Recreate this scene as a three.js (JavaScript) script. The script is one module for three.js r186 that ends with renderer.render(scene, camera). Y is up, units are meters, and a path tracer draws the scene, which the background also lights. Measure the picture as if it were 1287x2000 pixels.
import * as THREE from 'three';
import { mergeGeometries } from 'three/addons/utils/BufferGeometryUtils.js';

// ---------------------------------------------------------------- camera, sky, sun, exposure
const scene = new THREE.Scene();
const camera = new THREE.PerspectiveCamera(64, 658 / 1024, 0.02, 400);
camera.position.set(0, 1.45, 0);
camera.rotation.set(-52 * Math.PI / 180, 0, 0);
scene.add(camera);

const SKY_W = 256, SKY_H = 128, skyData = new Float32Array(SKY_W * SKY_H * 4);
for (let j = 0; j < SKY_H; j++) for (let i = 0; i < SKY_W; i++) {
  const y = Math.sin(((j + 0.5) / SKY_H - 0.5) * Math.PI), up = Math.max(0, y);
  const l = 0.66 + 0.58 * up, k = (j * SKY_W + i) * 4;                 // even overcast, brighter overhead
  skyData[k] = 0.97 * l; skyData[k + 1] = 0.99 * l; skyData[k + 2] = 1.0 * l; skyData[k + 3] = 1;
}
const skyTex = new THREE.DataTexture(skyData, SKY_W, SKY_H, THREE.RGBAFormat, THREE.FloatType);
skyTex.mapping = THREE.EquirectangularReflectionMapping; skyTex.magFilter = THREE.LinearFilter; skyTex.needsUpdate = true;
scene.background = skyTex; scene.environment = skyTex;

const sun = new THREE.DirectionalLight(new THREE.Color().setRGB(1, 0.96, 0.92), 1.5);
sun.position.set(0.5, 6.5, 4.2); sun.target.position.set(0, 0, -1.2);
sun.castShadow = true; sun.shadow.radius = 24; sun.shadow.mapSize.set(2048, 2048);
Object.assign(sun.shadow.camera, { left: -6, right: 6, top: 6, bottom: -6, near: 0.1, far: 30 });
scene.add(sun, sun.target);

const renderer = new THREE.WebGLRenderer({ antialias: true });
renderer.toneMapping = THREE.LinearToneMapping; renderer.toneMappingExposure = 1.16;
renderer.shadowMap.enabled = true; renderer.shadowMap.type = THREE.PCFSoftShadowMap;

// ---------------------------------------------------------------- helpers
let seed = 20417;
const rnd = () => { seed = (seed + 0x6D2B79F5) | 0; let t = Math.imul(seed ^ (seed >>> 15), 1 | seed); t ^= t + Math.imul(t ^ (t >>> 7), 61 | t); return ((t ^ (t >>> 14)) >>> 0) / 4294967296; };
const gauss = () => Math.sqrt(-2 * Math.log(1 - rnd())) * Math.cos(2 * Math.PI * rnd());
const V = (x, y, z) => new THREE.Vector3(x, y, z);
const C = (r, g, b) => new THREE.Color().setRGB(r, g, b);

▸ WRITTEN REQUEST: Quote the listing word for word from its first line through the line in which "scene.add(camera);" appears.

▸ COMPLETE ANSWER:
Recreate this scene as a three.js (JavaScript) script. The script is one module for three.js r186 that ends with renderer.render(scene, camera). Y is up, units are meters, and a path tracer draws the scene, which the background also lights. Measure the picture as if it were 1287x2000 pixels.
import * as THREE from 'three';
import { mergeGeometries } from 'three/addons/utils/BufferGeometryUtils.js';

// ---------------------------------------------------------------- camera, sky, sun, exposure
const scene = new THREE.Scene();
const camera = new THREE.PerspectiveCamera(64, 658 / 1024, 0.02, 400);
camera.position.set(0, 1.45, 0);
camera.rotation.set(-52 * Math.PI / 180, 0, 0);
scene.add(camera);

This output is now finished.